O que eu gosto
Amigos músicos
São Paulo, 21 de novembro de 2007    
Amigos músicos

De uns tempos para cá alguns amigos têm “soltado a franga” como se diz na gíria. Isto é, traders, jornalistas e outros profissionais de minhas relações têm se mostrado artistas talentosos. E gravado cds. Sempre digo que disponho-me a comprar o cd desde que não seja obrigado a ouvi-lo. Mas eles me dão gratuitamente, portanto, sou obrigado a escutá-los. Um deles tem uma magnífica banda que toca grandes canções dos Beatles. Os dois cds gravados são deliciosos. Outro canta, dança e compõe música brasileira moderna, embora no dia-a-dia venda derivativos de soja. Costuma apresentá-las nas festanças que faz nos seus aniversários. Um outro comanda uma orquestra magnífica de música clássica brasileira. Também já gravaram dois cds. E o último que apareceu com um cd foi o Alê Benê, com o seu rock’n’roll Namastê, sabe-se lá o que isso quer dizer. Mas é bem humorado, não tenho dúvidas quanto a isso. Esse texto não é uma crítica musical, longe disso, estou mais para crítico de abobrinhas que de músicas. Aqui trata-se de algumas observações sobre amigos que lidam com os mercados financeiros e com textos jornalísticos explorando outros talentos, escondidos ou não, que cantando, compondo ou dirigindo vêem à tona. É difícil escrever sobre isso, sobre amigos músicos, mas sigo em frente. Afinal, o texto é para falar das qualidades que vi e não dos defeitos, embora não possa negá-los. Esses meus amigos trabalham o dia todo, não são ricos, não sei onde arrumam tempo e dinheiro para realizar esses sonhos, não sei a que horas ensaiam, como pagam os estúdios de gravação, só para citar algumas coisas. Então, levando isso em consideração, para mim todos esses cds significam uma vitória. Talvez uma vitória absurda. E por falar nisso, em absurdos...

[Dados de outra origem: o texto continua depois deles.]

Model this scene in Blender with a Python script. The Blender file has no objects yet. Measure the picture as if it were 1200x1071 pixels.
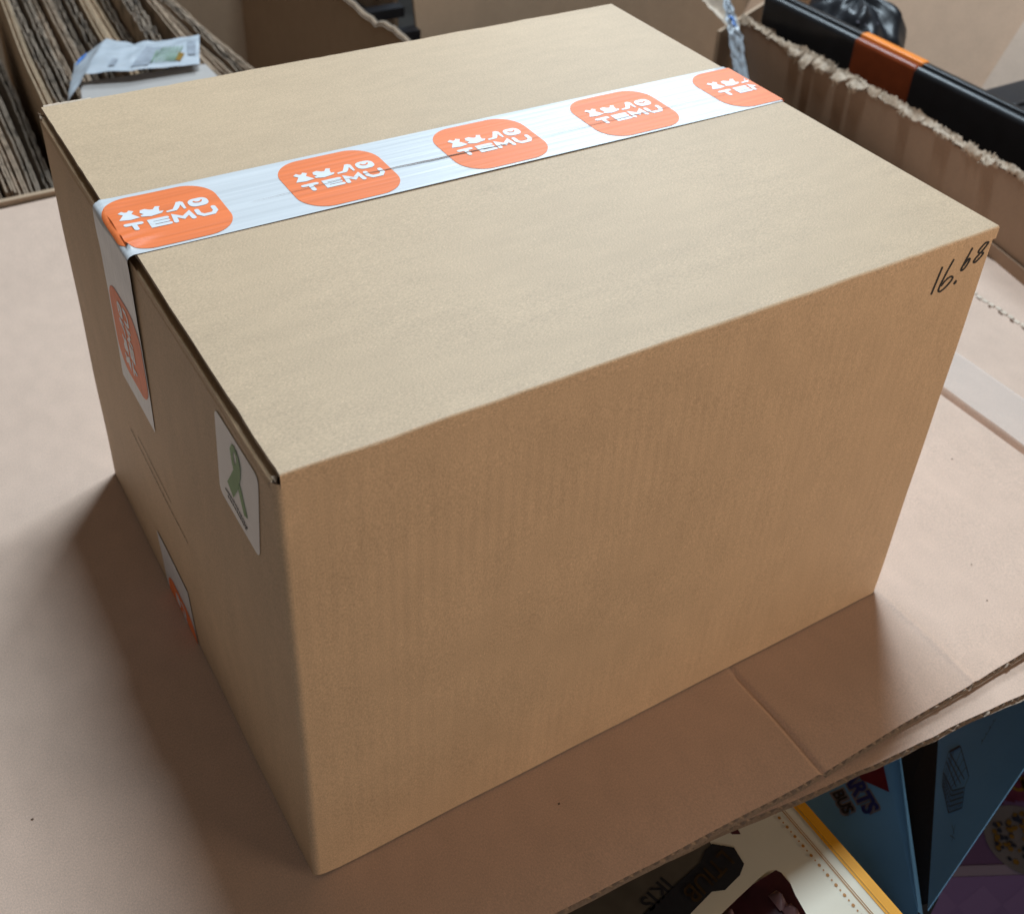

“O absurdo é apenas o começo”, é o título do cd da banda do vocalista Alê Benê, Donos do Escuro (www.donosdoescuro.com). Precisei ouvir três ou quatro vezes para formar uma idéia do conteúdo, mas sou assim mesmo, quando compro um cd seja de quem for necessito ouvir algumas vezes para saber se gostei ou não. Em “Quero ser presidente”, Alê, vocalista do grupo, faz uma crítica ácida e bem humorada da mente humana. A composição de Cesar (cordas e backing vocals), “Pouco de mim”, é uma canção de amor e tem o Alê tocando o imperdível Pente. Em “Sou do tipo que não” já aparece a influência na maneira de cantar do insubstituível Raul Seixas. Na canção seguinte, “Seu Zé é o cara”, Alê trata de um dos seus assuntos prediletos, os místicos revolucionários. Dos que ele apresentou-me fico com Osho. Cesar criou uma música e letra debochada, é a divertida “No dia em que morri”. Sua interpretação também é cheia de swing. Minha frase predileta é: “Ninguém falou, fui eu que vi, eu tava vivo, muito vivo no dia em que morri”. Alê volta com outra música, “O Jogo”, onde dá a sua opinião sobre essa “zorra” a qual ele se refere na primeira canção do cd. A única dúvida que tenho é se, como escreveu Alê, eles não sabem que a gente joga o jogo. A dor de cotovelo, não clássica, reaparece em “Deixando você”, do Cesar em outra interpretação bem calibrada para um tema triste. Na versão “Roubaram minha mulher”, Alê canta ao estilo Raulzito misturado com um toque de Elvis Presley. E se eu tivesse que escolher uma canção para divulgar o cd, seria “Camiseta Rasgada”, pelo humor, ironia e sarcasmo. “Duas tampas de margarina e uma frase inusitada, ganhei a casa própria, o carro e uma bolada”, ou “Mais que amigo é o cacete, você nunca gostou de mim, eu sei que é da minha grana que você está a fim”, canta em grande estilo Alê. Tato, o terceiro membro da banda, fica com a maior competência na cozinha com seus instrumentos de percussão, participa de todos os backing vocals e ficou ótimo na foto da contracapa do cd. Claro, eles mereciam muito mais condições técnicas (Alê avisou-me que a verba era curtíssima), e essas firulas que enriquecem as gravações, mas mostram o talento sem vergonha. Afinal, como eles mesmos dizem, o absurdo é apenas o começo.